Charles W. Freeman III, who holds the Freeman Chair in China Studies at the Center for Strategic and International Studies in Washington DC, said the Obama administration is getting tough on China and the changed tone and tense Sino-US relations "set the perfect stage" for the president to meet the Dalai Lama.
"The Chinese public had pinned too much expectation on Obama and then got disappointed," Li Cheng, director of research at the John L. Thornton China Center under the Brookings Institution, told China Daily on Friday.
Last year, Obama postponed a meeting with the Dalai Lama before his first trip to China. During the joint press conference with President Hu Jintao in Beijing, Obama also recognized that Tibet is part of China and the US will not intervene in China's domestic affairs by supporting the Chinese government and the representatives of the Dalai Lama to resolve the problem through dialogue.

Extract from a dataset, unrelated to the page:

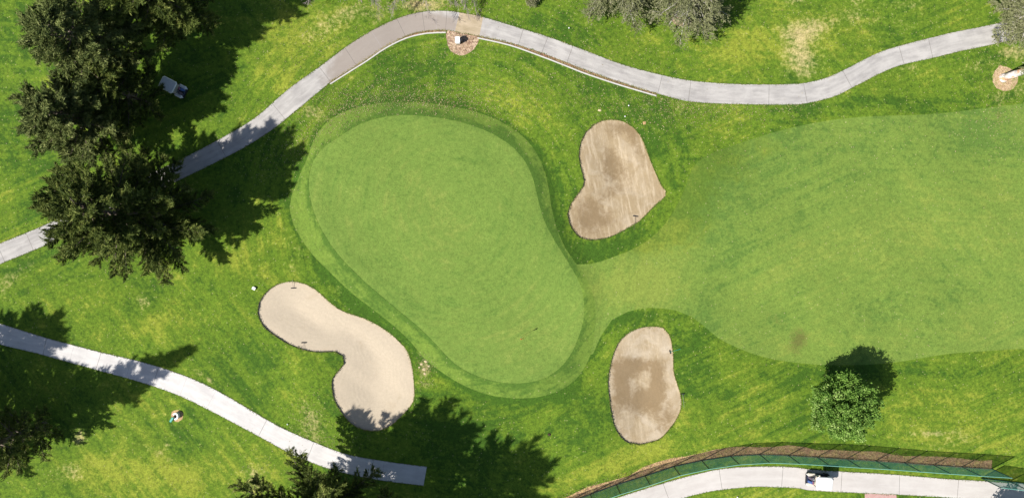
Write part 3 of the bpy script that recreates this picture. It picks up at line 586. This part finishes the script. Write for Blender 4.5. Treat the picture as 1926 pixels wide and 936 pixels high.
# bare trees along the top
def bare_tree(px, py, h, R, seed, lab):
    rng = np.random.default_rng(seed); x, y = W(px, py); root = empty('bare_tree', (x, y, hz1(x, y))); tb = MB(); tw = []
    tb.tube((0, 0, -.2), (0, 0, h*.45), .22, .15, 8)
    for i in range(16):
        az = rng.uniform(0, 6.28); el = rng.uniform(.1, 1.0); ln = R*rng.uniform(.6, 1.05)
        p = np.array([0, 0, h*rng.uniform(.3, .5)]); d = np.array([math.cos(az)*math.cos(el), math.sin(az)*math.cos(el), math.sin(el)])
        for s_ in range(6):
            d = unit(d+rng.normal(size=3)*.16+np.array([0, 0, -.16])); q = p+d*ln/5; tb.tube(p, q, .07*(1-s_/6.5), .07*(1-(s_+1)/6.5), 5, False)
            for _ in range(16):
                st = p+(q-p)*rng.uniform(); dd = unit(d+rng.normal(size=3)*.55+np.array([0, 0, -.35])); L = rng.uniform(.4, 1.1); tw.append((st+dd*L/2, dd*L/2, unit(np.cross(dd, rng.normal(size=3)))*.016))
                for __ in range(2):
                    d3 = unit(dd+rng.normal(size=3)*.6); tw.append((st+dd*L*.6+d3*.2, d3*.25, unit(np.cross(d3, rng.normal(size=3)))*.014))
            p = q
    tb.build('trunk', M['twig'], root, True); tw = np.array(tw); quads('crown', tw[:, 0], tw[:, 1], tw[:, 2], rng.uniform(size=len(tw)), M['twig'], root)
    tag(root, lab, 'tree', 'bare trees along the top')
bare_tree(700, -42, 7, 5.2, 31, 'leafless grey tree at the top edge above the path bend')
bare_tree(800, -48, 8, 6.2, 32, 'leafless grey tree hanging over the brown leaf litter at the top')
bare_tree(880, -52, 7.5, 5.8, 33, 'leafless grey tree at the top edge above the white box')
bare_tree(612, -40, 6.5, 4.2, 34, 'leafless grey tree at the top edge nearest the dark conifers')
# round broadleaf tree
def round_tree(name, px, py, zc, R, rz_, seed, lab, n=560, mat='lf_broad', m=60, rc=.40, trunk=True, L=.24, cat='tree'):
    rng = np.random.default_rng(seed); x, y = W(px, py); root = empty(name, (x, y, hz1(x, y)))
    d = unit(rng.normal(size=(n, 3))); k = rng.uniform(0, 1, n)**.28
    bump_ = 1+.10*np.sin(d[:, 0]*5+seed)*np.cos(d[:, 1]*4)+.07*np.sin(d[:, 2]*9+d[:, 0]*7)
    C = d*np.array([R, R, rz_])*(k*bump_)[:, None]+np.array([0, 0, zc])
    tb = MB()
    if trunk:
        tb.tube((0, 0, -.2), (0, 0, zc*.7), .2, .13, 9)
        for i in range(26): 
            q = C[rng.integers(n)]; tb.tube((0, 0, zc*rng.uniform(.4, .75)), q, .06, .015, 5, False)
    else: tb.tube((0, 0, -.05), (0, 0, zc), .05, .03, 6)
    tb.build('trunk', M['bark'], root, True)
    foliage('crown', C, unit(d+np.array([0, 0, .8])), np.full(n, rc)*rng.uniform(.7, 1.2, n), m, L, L*.6, rng, M[mat], root, up=.4, rand=.9, flat=.9)
    tag(root, lab, cat); return root
round_tree('broadleaf_tree', 1550, 748, 4.5, 3.6, 2.7, 41, 'round bright green leafy tree standing alone above the net fence')
round_tree('pale_shrub', 1000, 3, .7, .75, .6, 42, 'small pale grey green shrub at the top edge above the path', 60, 'lf_grey', 24, .25, False, .16, 'shrub')

# ------------------------------------------------------------------ golf carts (x forward, rear at -x)
def wheel(root, x, y):
    o = MB(); prof = [(.11, -.07), (.21, -.085), (.23, -.05), (.23, .05), (.21, .085), (.11, .07)]; n = 18; v = []; f = []
    for r, w in prof:
        for i in range(n): a = 2*math.pi*i/n; v.append((x+r*math.cos(a), y+w, .23+r*math.sin(a)))
    for k in range(len(prof)-1):
        for i in range(n): f.append([k*n+i, k*n+(i+1) % n, (k+1)*n+(i+1) % n, (k+1)*n+i])
    w_ = MB().add(v, f).build('wheel', M['black'], root, True)
    MB().tube((x, y-.075, .23), (x, y+.075, .23), .115, n=14).build('hub_cap', M['steel'], w_)
def golf_cart(px, py, rz, lab, body, roofm, fend):
    x, y = W(px, py); r = empty('golf_cart', (x, y, hz1(x, y)+.035), rz); r.scale = (1.14, 1.14, 1.06)
    b = MB(); b.box((0, 0, .33), (2.45, 1.12, .16), bev=.12); b.box((-.72, 0, .50), (.95, 1.10, .26), bev=.10); b.box((.92, 0, .56), (.62, 1.0, .38), bev=.16, top=.9); b.box((.60, 0, .82), (.14, .98, .22), bev=.03)
    b.build('body', body, r)
    for s in (-1, 1):
        MB().box((-.80, s*.50, .72), (.86, .32, .16), bev=.11).build('fender', fend, r)
        MB().box((1.02, s*.38, .765), (.42, .2, .05), bev=.04).build('fender', fend, r)
        MB().lathe((1.2, s*.38, .60), [(.06, 0), (.07, .03), (.03, .06)], 10).build('headlight', M['white'], r)
        wheel(r, -.78, s*.52); wheel(r, .83, s*.52)
        MB().lathe((-1.20, s*.50, .50), [(.05, 0), (.06, .05), (.02, .08)], 10).build('tail_light', M['white'], r)
    MB().box((-1.2, 0, .42), (.10, 1.2, .14), bev=.03).build('bumper', M['black'], r)
    MB().box((-.15, 0, .72), (.52, 1.02, .16), bev=.06).build('seat', M['cream'], r)
    MB().box((-.42, 0, .98), (.12, 1.0, .40), bev=.04, tilt=0).build('seat_back', M['cream'], r)
    st = MB().tube((.52, .28, .72), (.28, .28, .98), .02).build('steering_wheel', M['black'], r)
    n = 16; rim = MB(); c = Vector((.27, .28, .99)); ax = Vector((-.68, 0, .73)).normalized(); u = ax.orthogonal().normalized(); w = ax.cross(u)
    for i in range(n):
        a, q = 2*math.pi*i/n, 2*math.pi*(i+1)/n; rim.tube(c+(u*math.cos(a)+w*math.sin(a))*.17, c+(u*math.cos(q)+w*math.sin(q))*.17, .018, n=5)
    rim.build('rim', M['black'], st)
    rf = MB().box((.10, 0, 1.86), (1.62, 1.30, .09), bev=.14).build('roof', roofm, r)
    for sx_ in (-1, 1):
        for s in (-1, 1): MB().tube((.60 if sx_ > 0 else -.52, s*.5, .45), (.66 if sx_ > 0 else -.50, s*.54, 1.82), .022, n=6).build('roof_strut', M['black'], r)
    MB().box((.68, 0, 1.35), (.015, 1.04, .85), tilt=0).build('windshield', M['glass'], r)
    for k, (s, bm) in enumerate(((-1, M['bag_a']), (1, M['bag_b']))):
        a = Vector((-1.02, s*.21, .50)); e = Vector((-.86, s*.19, 1.18))
        bg_ = MB().tube(a, e, .135, .15, 12).build('golf_bag', bm, r)
        rg = random.Random(k+int(px)); hb = MB(); sh = MB()
        for q in range(7 if k < 9 else 7):
            o_ = Vector((rg.uniform(-.09, .09), rg.uniform(-.09, .09), 0)); t = e+o_+Vector((rg.uniform(-.04, .1), rg.uniform(-.06, .06), rg.uniform(.10, .28)))
            sh.tube(e+o_-Vector((0, 0, .1)), t, .01, n=4); hb.box(t, (.11, .05, .06), rg.uniform(0, 3), bev=.015); hb.tube(t, e+o_-Vector((0, 0, .1)), .008, n=4)
        sh.build('club_shaft', M['steel'], bg_); hb.build('club_head', M['steel'] if k else M['pink_head'], bg_)
    tag(r, lab, 'golf cart', 'golf carts'); return r
golf_cart(1534.5, 897.5, math.radians(-3.5), 'dark golf cart with a bright white roof driving on the fenced path', M['navy'], M['white'], M['cream'])
golf_cart(333, 168, math.radians(180-27), 'golf cart with a dull white roof parked in the shade under the conifers', M['navy'], M['white'], M['white'])

# ------------------------------------------------------------------ small things
def rake(px, py, ang, lab, hm='bark', ln=1.35, hw=.62):
    x, y = W(px, py); z = hz1(x, y); P = [np.array([[x, y]])]
    inb = any(pip(np.array([[x, y]]), b)[0] for b in BUNK)
    if inb: z = float(sandz(np.array([[x, y]]), np.array([z]))[0])
    r = empty('bunker_rake', (x, y, z), math.radians(ang))
    h = MB().box((0, 0, .08), (.10, hw, .06), bev=.02)
    for i in range(11): h.tube((0, -hw/2+.03+i*(hw-.06)/10, .06), (0, -hw/2+.03+i*(hw-.06)/10, -.02), .014, .008, 5)
    h.build('rake_head', M['black'], r); MB().tube((0, 0, .09), (-ln, 0, .34), .018, .015, 7).build('handle', M[hm], r)
    tag(r, lab, 'rake', 'bunker rakes')
rake(552, 541.5, -88, 'rake lying at the top rim of the kidney shaped bunker', 'twig', 1.0, .60)
rake(571.5, 644, 90, 'rake lying at the lower left rim of the kidney shaped bunker', 'twig', .9, .60)
rake(1195, 406.5, 82, 'rake lying at the lower right rim of the heart shaped bunker', 'bark', 1.6, .62)
rake(1259.5, 661, 198, 'rake with teal handle at the upper right rim of the oval bunker', 'teal', 1.25, .45)
rake(1283, 739, 93, 'rake with pale handle on the grass right of the oval bunker', 'steel', 1.6, .45)

fx, fy = W(979.6, 631.8); fr = empty('golf_flag', (fx, fy, hz1(fx, fy)-.05))
MB().tube((0, 0, -.05), (0, 0, 2.1), .014, .012, 8).build('flagstick', M['white'], fr)
fl = MB(); 
for i in range(6):
    a, b = i/6, (i+1)/6; fn = lambda t: (.02+.30*t, -.05*math.sin(t*6), 0)
    p, q = fn(a), fn(b); fl.add([(p[0], p[1], 1.70+.02*a), (q[0], q[1], 1.70+.02*b), (q[0], q[1]+.10, 2.08), (p[0], p[1]+.02, 2.08)], [[0, 1, 2, 3]])
fl.build('flag', M['red'], fr); MB().lathe((0, 0, 2.08), [(.03, 0), (.075, .03), (.05, .09), (.01, .11)], 10).build('finial', M['red'], fr, True)
MB().lathe((-.0, 0, .0), [(.075, 0), (.075, .004)], 16).build('cup', M['black'], fr)
tag(fr, 'red flag on a thin white pole standing in the putting green', 'flag')

x, y = W(861.5, 78.5); r = empty('drink_cooler_stand', (x, y, hz1(x, y)), math.radians(3))
MB().box((0, 0, .62), (.52, .66, .62), bev=.06).build('cooler', M['white'], r); MB().box((0, 0, .96), (.58, .72, .07), bev=.05).build('lid', M['white'], r)
MB().box((0, 0, .15), (.44, .56, .30)).build('pedestal', M['post'], r); MB().box((.42, .02, .42), (.30, .34, .84), bev=.04).build('waste_bin', M['black'], r); MB().tube((-.30, -.1, .42), (-.36, -.1, .40), .03).build('tap', M['steel'], r)
tag(r, 'white box with lid and dark bin beside it in a round mulch bed', 'cooler')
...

"Though a lot of progress has been achieved in Sino-US relations last year, it has not yet seen any fundamental changes. There is still a long way to go before the two countries forge a true partnership," Li said.
Jin Canrong, deputy dean of the School of International Studies at the Beijing-based Renmin University of China, said China's response to the meeting is still quite restrained, partly because it is not the first meeting by a US president with the Dalai Lama and Beijing had already saw it coming.
So far, China has not threatened any retaliatory measures as it did following the US announcement of the arms sales to Taiwan.
The low-key way Obama dealt with the meeting obviously also helped to avoid further escalating the conflict, he said.
There was no welcome fanfare on Thursday, nor a public appearance of the Dalai Lama with the US president. They sat down in the Map Room instead of the more important Oval Office.
The White House also released a single official picture, rather than allow independent photographers and reporters to see the two men together. Similarly, an official photograph was the only release after the Dalai Lama met with Clinton.
Many saw the timing of the meeting as a concession as well, with Obama declining to see the Dalai Lama during his Washington stay in October because it would have come before the president's China visit in November.
The latest visit also came during China's Spring Festival holiday, when government offices are closed and media coverage reduced.
Still, Jin Canrong said bilateral disputes ranging from trade to currency will linger.
"I think it's still too early to say if tensions have passed," Jin said.